There are so many things in life that can distract you from what you really should be doing. Sometimes, the things that take the most time and consume more of your thoughts and emotions are things that are not really good for you.
I have been guilty of overloading my days and still looking for more and more to do. It is like spending quiet time is somehow something that I unconsciously dread. What is weird, though, is when I do find time to simply sit and think (or simply to stop and breathe), I enjoy that time the most.
Perhaps it is the work ethic that was instilled in me by my parents. They would both work all day, come home and tend to five children and then do the work that needed to be done at home. If they took any time off, it was perhaps one evening a week.

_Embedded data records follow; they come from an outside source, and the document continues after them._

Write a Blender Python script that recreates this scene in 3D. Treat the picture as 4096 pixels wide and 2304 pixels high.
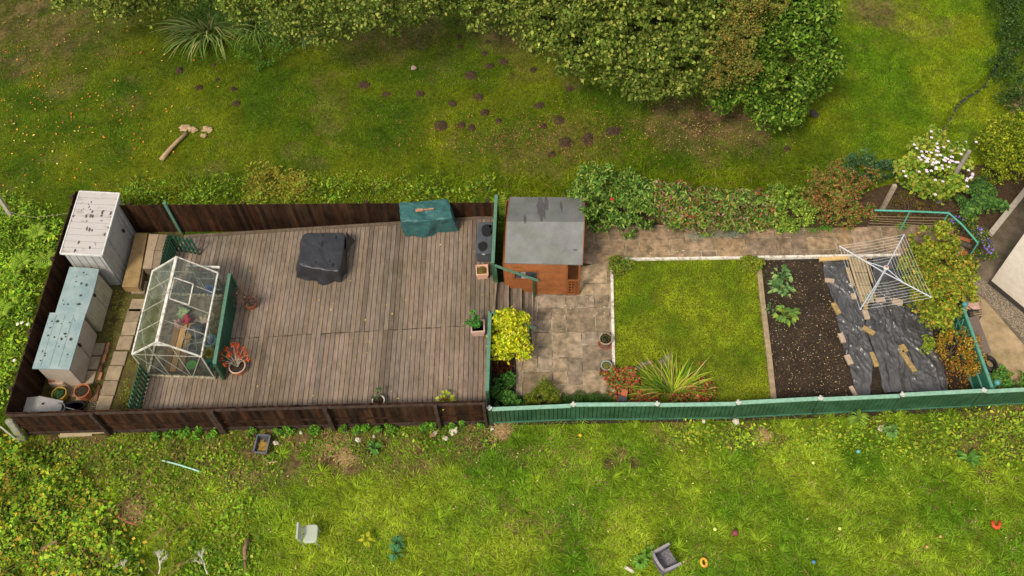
import bpy, math, random
import numpy as np
from mathutils import Vector, Matrix, noise as mnoise
random.seed(7); rng = np.random.default_rng(7)
for o in list(bpy.data.objects): bpy.data.objects.remove(o)
scene = bpy.context.scene; col = scene.collection
# ------------------------------------------------------------------ camera
FPX = 3779.0; CX, CY = 2048.0, 1152.0; TILT = math.radians(33.3); ROLL = math.radians(-3.86); CAMH = 24.1
Rm = Matrix.Rotation(TILT, 3, 'X') @ Matrix.Rotation(ROLL, 3, 'Z')
cam = bpy.data.cameras.new('camera'); camo = bpy.data.objects.new('camera', cam); col.objects.link(camo)
camo.matrix_world = Matrix.Translation((0, 0, CAMH)) @ Rm.to_4x4()
cam.sensor_width = 36; cam.lens = FPX/4096*36; cam.clip_end = 500; cam.clip_start = 0.5
scene.camera = camo
scene.render.resolution_x = 1024; scene.render.resolution_y = 576
# ------------------------------------------------------------------ light
SUN_EL, SUN_AZ = 52, 215
w = bpy.data.worlds.new('World'); scene.world = w; w.use_nodes = True
nt = w.node_tree; nt.nodes.clear()
sky = nt.nodes.new('ShaderNodeTexSky'); sky.sky_type = 'NISHITA'; sky.sun_disc = False
sky.sun_elevation = math.radians(SUN_EL); sky.sun_rotation = math.radians(SUN_AZ)
hs = nt.nodes.new('ShaderNodeHueSaturation'); hs.inputs['Saturation'].default_value = 0.12
bg = nt.nodes.new('ShaderNodeBackground'); bg.inputs[1].default_value = 0.135
ow = nt.nodes.new('ShaderNodeOutputWorld')
nt.links.new(sky.outputs[0], hs.inputs['Color']); nt.links.new(hs.outputs[0], bg.inputs[0]); nt.links.new(bg.outputs[0], ow.inputs[0])
sl = bpy.data.lights.new('sun', 'SUN'); sl.energy = 2.0; sl.angle = math.radians(11); sl.color = (1, .90, .74)
so = bpy.data.objects.new('sun', sl); col.objects.link(so)
az = math.radians(SUN_AZ); el = math.radians(SUN_EL)
sd = Vector((math.sin(az)*math.cos(el), math.cos(az)*math.cos(el), math.sin(el)))
so.rotation_euler = sd.to_track_quat('Z', 'Y').to_euler()
scene.view_settings.view_transform = 'Standard'; scene.view_settings.look = 'None'
scene.view_settings.exposure = 0.72; scene.view_settings.gamma = 1
# ------------------------------------------------------------------ helpers
def P(x, y, z=0.0):
    d = Rm @ Vector(((x-CX)/FPX, -(y-CY)/FPX, -1)); t = (z-CAMH)/d.z
    return Vector((d.x*t, d.y*t, z))
def proj(p):
    c = Rm.transposed() @ (Vector(p)-Vector((0, 0, CAMH)))
    return (CX+FPX*c.x/-c.z, CY-FPX*c.y/-c.z)
def hgt(B, yt):
    "height above B at which a point over B shows at picture row yt"
    lo, hi = 0, 8
    for _ in range(40):
        m = (lo+hi)/2
        if proj((B.x, B.y, B.z+m))[1] > yt: lo = m
        else: hi = m
    return lo
def mpx(y, z=0):  # metres per photo pixel at a row
    a = P(2048, y, z); b = P(2148, y, z); return (a-b).length/100
def lin(c): return tuple((v/255/12.92 if v/255 <= .04045 else ((v/255+.055)/1.055)**2.4) for v in c)
MATS = {}
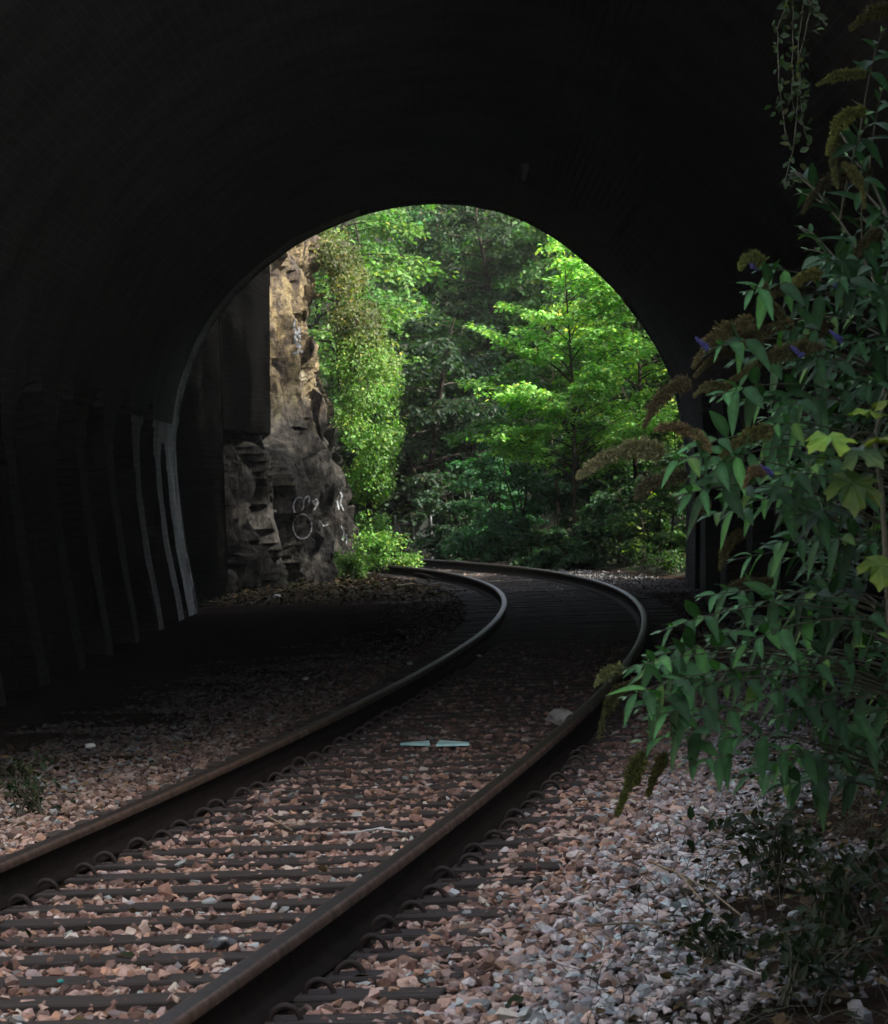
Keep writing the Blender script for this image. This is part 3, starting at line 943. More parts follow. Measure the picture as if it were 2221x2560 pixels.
def grow_tree(name, label, base, height, radius, n_limbs, n_leaves, leaf, col, seed, group=None, trunk_r=.09, crown_from=.15, lean=(0, 0),
              shape=lambda t: math.sin(math.pi * min(1, .12 + t * .88)) ** .6, layer=.75, twig=.55, stems=1, bark=None, yellow=.08, cat='tree', droop=.1, up=.35, wig=.06):
    """trunk with limbs, twigs in layered sprays and leaves set along the twigs"""
    rr = random.Random(seed)
    base = Vector(base)
    t = thing(name, label, cat, base, group)
    wood = Tubes()
    pos, ax, nr = [], [], []
    twigs = []
    for sidx in range(stems):
        b0 = base + Vector((rr.uniform(-.15, .15), rr.uniform(-.15, .15), 0)) * (stems > 1)
        hh = height * (1 if sidx == 0 else rr.uniform(.65, .95))
        ln = Vector((lean[0], lean[1], 0)) + (Vector((rr.uniform(-.22, .22), rr.uniform(-.22, .22), 0)) * hh if stems > 1 else Vector((0, 0, 0)))
        tp = []
        K = 14
        for i in range(K):
            a = i / (K - 1)
            tp.append(b0 + Vector((0, 0, hh * a)) + ln * a ** 1.5 + Vector((wig * hh * noise.noise((seed + sidx, a * 3, 0)), wig * hh * noise.noise((seed + 9 + sidx, a * 3, 4)), 0)) * a)
        wood.add(tp, [max(.006, trunk_r * (1 - .9 * i / (K - 1))) for i in range(K)], 8)
        for l in range(n_limbs // stems):
            a = crown_from + (1 - crown_from) * ((l + rr.random()) / (n_limbs // stems))
            a = min(a, .99)
            j = a * (K - 1); j0 = int(j); p0 = tp[j0].lerp(tp[min(j0 + 1, K - 1)], j - j0)
            az = rr.uniform(0, 2 * math.pi)
            rl = radius * shape((a - crown_from) / (1 - crown_from)) * rr.uniform(.6, 1.1)
            dirh = Vector((math.cos(az), math.sin(az), 0))
            rise = up * rl * rr.uniform(.5, 1.4)
            mid = p0 + dirh * rl * .5 + Vector((0, 0, rise * .8))
            end = p0 + dirh * rl + Vector((0, 0, rise - droop * rl))
            lp = bez(p0, mid, end, 7)
            r0 = max(.006, trunk_r * (1 - .9 * a) * .5)
            wood.add(lp, [r0 * (1 - .85 * i / 6) + .002 for i in range(7)], 5)
            nt_ = max(4, int(rl * 8))
            for k in range(nt_):
                b = .25 + .75 * (k + rr.random()) / nt_
                jj = b * 6; q = lp[int(min(jj, 5))].lerp(lp[int(min(jj, 5)) + 1], min(1, jj - int(min(jj, 5))))
                sgn = 1 if k % 2 else -1
                dd = (lp[-1] - lp[-3]).normalized()
                sd = dd.cross(Vector((0, 0, 1))).normalized() * sgn
                tl = twig * rl * rr.uniform(.35, 1.0) * (1.15 - b * .6)
                dv = (dd * rr.uniform(.4, 1) + sd * rr.uniform(.5, 1) + Vector((0, 0, rr.uniform(-.35, .35) * (1.1 - layer)))).normalized()
                e = q + dv * tl + Vector((0, 0, -droop * tl * rr.uniform(.3, 1.4)))
                m = q + dv * tl * .5 + Vector((0, 0, .06 * tl))
                wood.add([q, m, e], [r0 * .3 + .002, r0 * .2 + .0015, .0012], 3)
                twigs.append((q, m, e))
            twigs.append((lp[3], lp[5], lp[6]))
    lens = np.array([(e - q).length for q, m, e in twigs]) + .03
    pick = NR.choice(len(twigs), n_leaves, p=lens / lens.sum())
    Q = np.array([q[:] for q, m, e in twigs]); Mm = np.array([m[:] for q, m, e in twigs]); E = np.array([e[:] for q, m, e in twigs])
    a = NR.rand(n_leaves)[:, None] ** .8
    p = Q[pick] * (1 - a) ** 2 + 2 * a * (1 - a) * Mm[pick] + E[pick] * a * a
    d = unit(E[pick] - Q[pick])
    sd = np.cross(d, np.array([0, 0, 1.0])) * np.where(NR.rand(n_leaves) < .5, 1, -1)[:, None]
    ax = unit(d * .5 + sd * .9 + NR.normal(0, .3, (n_leaves, 3)) + np.array([0, 0, -.25]))
    p = p + NR.normal(0, leaf * .35, (n_leaves, 3))
    nn = unit(np.array([0, 0, 1.0]) * (layer + .3) + NR.normal(0, .42, (n_leaves, 3)))
    ln = leaf * NR.uniform(.6, 1.2, n_leaves)
    wood.build('trunk', bark or M['bark'], t)
    leaves('crown', p, ax, nn, ln, ln * NR.uniform(.5, .7, n_leaves), leaf_cols(n_leaves, col, .28, yellow), M['leaf'], t)
    return t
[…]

I stopped working outside the house almost twenty years ago. In that time, I have run three businesses and then also had my time consumed by various other hobbies and crafts that filled my days to the brink. I stopped working in order to relax and find myself again after my son passed away but instead, I found myself working longer and harder than I had ever done before.
I wonder how many other people do the same? They look for things to keep their days full and, in doing so, like me, never find the time to stop and talk with God.
In recent months, I’ve found my ability to work has decreased. More than that, my desire to fill my days with needless tasks and hobbies has waned. What I am now doing, is asking for God to give me guidance on what he wants me to do.
A lot of that is spending time with him. In doing so, I am beginning to learn more about the heart of God and what is important to him.
Just this last weekend, our pastor challenged us to look at our lives and find areas where we were spending time and money but which were not bringing forth fruit for the kingdom of God. I was immediately convicted of an area in my life that was just that.
He used the analogy of the fig tree that Jesus cursed. It had green leaves but no fruit. It should have had fruit when it was in leaf but no fruit made it useless.
What it reminded me of was when I was gardening and I used my favorite organic fertilizer on the wrong type of plant. I got leaves galore but no fruit. It took me a while to find out that either I should use a different fertilizer or grow different plants.
In the case of my life, the fertilizer is my time, effort, thoughts and money. The plant I was using these on were important to the world but not to God’s plan. For a long while, in my heart, I knew there were things I needed to walk away from so that I could focus on those things in my life that I needed to nurture and grow. I simply did not want to make the changes I needed to make.
Having finally made my decision, I let the people who follow me in this area know that I would be ceasing immediately. I thought that people might not be happy but, surprisingly, the comments I have received, so far, have been loving and encouraging.
I know that will not always be the case when people stop providing their resources to others. The world wants us to pay more attention to their wants and needs than to do what God has called us to do.
Still, we need to cut those lines. It can be hard when we have made friends in those areas. For me, a number of my friends are there and, I’m fairly certain, most will prove to be fair weather friends. Once I have stopped providing the service I have in the past, they will simply move on to someone else.
That’s okay. I’d rather meet new people who are like minded and who want to serve God as I do. I think more than anything, this switch in friends might be the hardest part for many to deal with.
The thing to remember is that a friend who is there just for what you provide, really is not a friend at all. A friend is someone who is there for you as much as you are for them.
So, as my pastor did for me, I now challenge you to look at your life and find areas where you are spending time and resources and which are not bringing good spiritual fruit into your life. This is not to say that all hobbies are bad. I am still keeping several that I really enjoy.
The pastor asked us to pray and ask God to reveal the area that we needed to prune out. I had barely closed my eyes and streaming across my conscience was the thing I needed to stop. I expect that God will give you the same knowledge. The thing you have to do is listen and be willing to do as he asks.
It’s hard but it is the right thing to do. I know that by getting rid of something that takes up so much time, I am freeing myself to be able to do what God has in store for me next. I’m sure that he will do the same for you. All you have to do is ask him.
John 15:1-8
“I am the true vine, and my Father is the gardener. He cuts off every branch in me that bears no fruit, while every branch that does bear fruit he prunes so that it will be even more fruitful. You are already clean because of the word I have spoken to you. Remain in me, as I also remain in you. No branch can bear fruit by itself; it must remain in the vine. Neither can you bear fruit unless you remain in me.
“I am the vine; you are the branches. If you remain in me and I in you, you will bear much fruit; apart from me you can do nothing. If you do not remain in me, you are like a branch that is thrown away and withers; such branches are picked up, thrown into the fire and burned. If you remain in me and my words remain in you, ask whatever you wish, and it will be done for you. This is to my Father’s glory, that you bear much fruit, showing yourselves to be my disciples.”